Hasta ahí, un hecho lamentable más. Lo grave es que, según los reportes, el meón padre intentó huir del lugar, repitiendo el patrón de soberbia y falta de responsabilidad que tanto caracteriza a quienes se sienten intocables.

La ironía no podría ser más punzante: El hijo (Miguel Ángel Covarrubias), que durante meses ha usado las redes sociales para exhibir a policías, señalar abusos e impartir justicia desde su celular, ahora guarda silencio.

No hay en vivo, no hay indignación, no hay acusaciones. Solo silencio.

Lo que antes era una guerra digital contra los “malos del sistema”, hoy se convierte en una historia que desnuda la incongruencia y resalta la prepotencia de un sujeto emocionalmente inestable, iracundo y necesitado de atención pública, porque sin ella, es nada.

Porque cuando el discurso moralista se estrella contra la realidad, lo que queda es una simple verdad: no hay coherencia en quien exige justicia cuando le conviene y la esquiva cuando lo toca de cerca.

En Tlaxcala, todos saben quién es Covarrubias y cuál ha sido su papel en la política local: Un personaje que aprendió rápido a convertir el escándalo en plataforma, la provocación en estrategia y la exposición pública en su mejor herramienta. Pero lo que no se aprende —y menos se finge— es la congruencia.

Hoy, el “paladín” de las causas sociales enfrenta el silencio más incómodo: el que no se puede editar ni justificar con una transmisión en vivo. Su padre cometió un error grave, y su ausencia de pronunciamiento pesa más que cualquier discurso previo.

Porque cuando la vara con la que se mide a los demás se quiebra en las propias manos, lo único que queda es asumir las consecuencias. Y eso, parece, no se transmite.

Y así como salió lo de su meón padre, salió el bloqueo de una vehículo de emergencias de protección civil estatal y decidió jugar al “agente de la ley” y detuvo —sin autoridad ni justificación alguna— una unidad oficial de Protección Civil, argumentando falsamente que el personal “intentó atropellarlo”, en un acto desesperado por bajar la presión y que se nos olvide que su padre atropelló a un motociclista.

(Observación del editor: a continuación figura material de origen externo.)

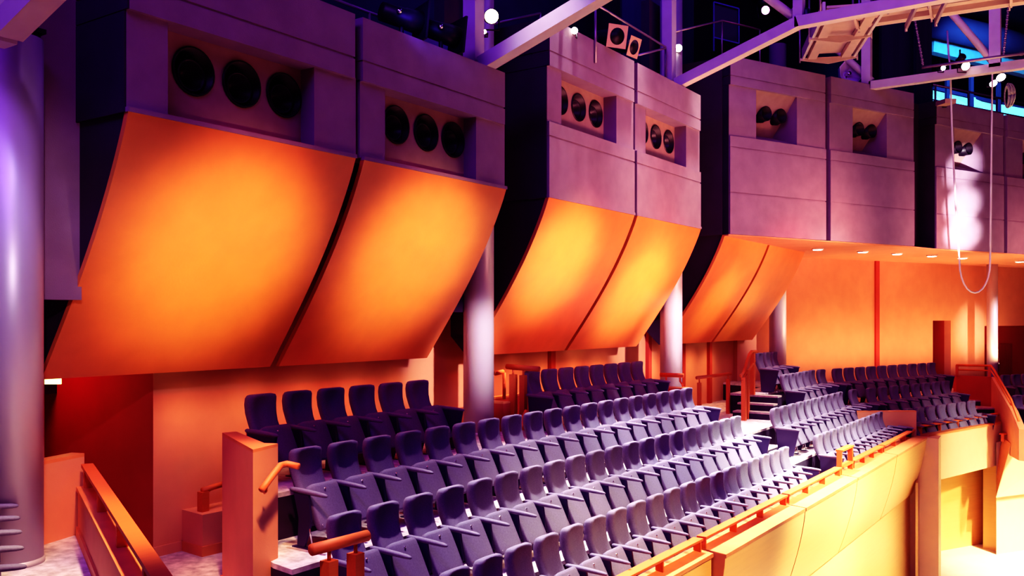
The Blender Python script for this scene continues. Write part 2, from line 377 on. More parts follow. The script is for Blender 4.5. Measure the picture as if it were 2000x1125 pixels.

La historia, contada al estilo Covarrubias, no tardó en circular en redes sociales, pero como suele suceder, la verdad y el espectáculo no siempre van de la mano.

Porque lo cierto es que ninguna de sus acusaciones tiene sustento. No hubo intento de atropello, ni abuso de autoridad, ni provocación alguna.

Lo que sí hubo fue un tipo iracundo e irracional —con antecedentes de pleitos y protagonismo mediático— que decidió interferir en las labores de un cuerpo de emergencia, obstaculizando un servicio público esencial. Y eso, más que un berrinche, es un delito.

No estamos hablando de una simple discusión callejera. En los hechos que se registran en video, Covarrubias interfiere en funciones oficiales, impide la movilidad de una unidad de Protección Civil y somete a sus tripulantes a una retención sin facultad legal.

En lenguaje jurídico, eso se llama abuso de autoridad, obstrucción de servicio público y privación ilegal de la libertad, ojalá la dependencia presente la denuncia respectiva en la Fiscalía General de Justicia del Estado y se actúe en consecuencia.

Tres figuras que, si la autoridad actuara con el rigor que exige la ley, podrían traducirse en sanciones penales.

Porque no basta con haber sido diputado o alcalde para creerse intocable; la ley no distingue títulos ni protagonismos y se debe aplicar a todos por igual.

Lo más grave no es la prepotencia, sino la impunidad mediática con la que Covarrubias ha intentado blindarse, convirtiendo sus redes sociales en tribunal, y sus transmisiones en un circo donde él siempre es la víctima y los demás los villanos. Pero esta vez, el disfraz de “justiciero ciudadano” queda al descubierto.

Retener una unidad de emergencia no solo es un acto ilegal; es un acto moralmente ruin. 

Impedir que servidores públicos cumplan con su deber —sea atender un accidente, un incendio o un auxilio— puede poner en riesgo vidas. Todo por alimentar un ego que ya rebasó la línea del ridículo.

Covarrubias no denuncia injusticias: las fabrica. No busca transparencia: busca reflectores. Y lo más preocupante es que, en su afán por exhibir a otros, ha terminado exhibiéndose a sí mismo como lo que realmente es: un falso justiciero, un provocador de oficio y un personaje cada vez más ajeno a la legalidad y al sentido común.

Las autoridades deberían dejar de hacerse de la vista gorda, porque hoy fue una unidad de Protección Civil; mañana podría ser una patrulla, un ciudadano o un periodista. Y el límite entre la denuncia y el abuso no puede seguir siendo marcado por un teléfono en modo “en vivo”.

Miguel Ángel Covarrubias ha hecho de la mentira una bandera y del escándalo una carrera.